Pero siempre dentro de ese criterio sumamente delicado, hay otro tipo de elipsis que consiste en aprovechar la predominancia de planos cercanos para omitir (o apenas insinuar) lo que ocurre fuera de plano. Así, Thierry de pronto está a solas con el viejo que fue descubierto cuando intentaba robar un pedazo de carne; este no tiene los 16 euros para pagar por ello, y por lo tanto van a llamar a la Policía. Thierry, callado desde hace un buen rato, hace un gesto con el brazo (que apenas adivinamos por el movimiento de su hombro), y el plano se interrumpe. Creo entender, o tiendo a pensar, que decidió darle 16 euros al pobre señor para que se quedara con su pedazo de carne y no tuviera que cargar con un antecedente policial.
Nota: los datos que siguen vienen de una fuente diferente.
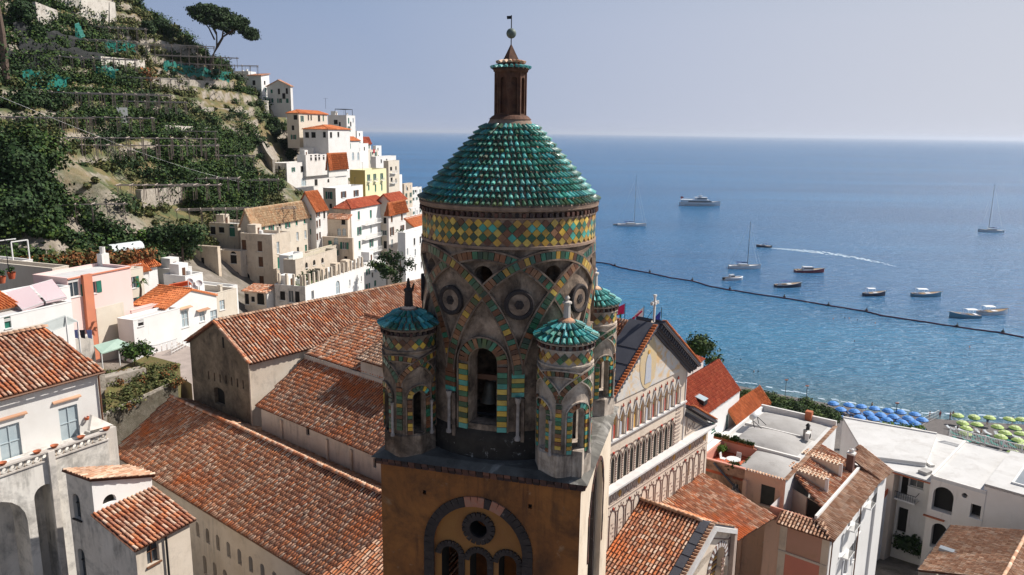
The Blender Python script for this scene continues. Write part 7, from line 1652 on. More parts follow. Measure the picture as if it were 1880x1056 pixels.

Pero es algo de lo que no estaremos seguros nunca.

Ese criterio de cámara quieta va a permitir el momento más expresivo del uso de cámara en toda la película, cerca del final. El mero hecho de que de pronto se mueva, acompañando a alguien que camina a paso acelerado, con un dinamismo ausente en todo el metraje anterior, es todo un acontecimiento que le añade fuerza al cierre.

Suena medio terraja, pero realmente es de esas películas que nos enseñan a ser mejores personas. Insiste en una mirada analítica sobre aspectos del mundo actual, buscando poner en evidencia problemas relevantes: el desempleo mismo, claro, pero también la tendencia al individualismo, las relaciones en que la conexión personal (afectiva, solidaria) tiende a quedar enterrada en los aspectos formales (“impersonales”), el predominio cada vez más tentacular del simulacro. Todo eso mediante un personaje entrañable y una realización formidable en todos los sentidos.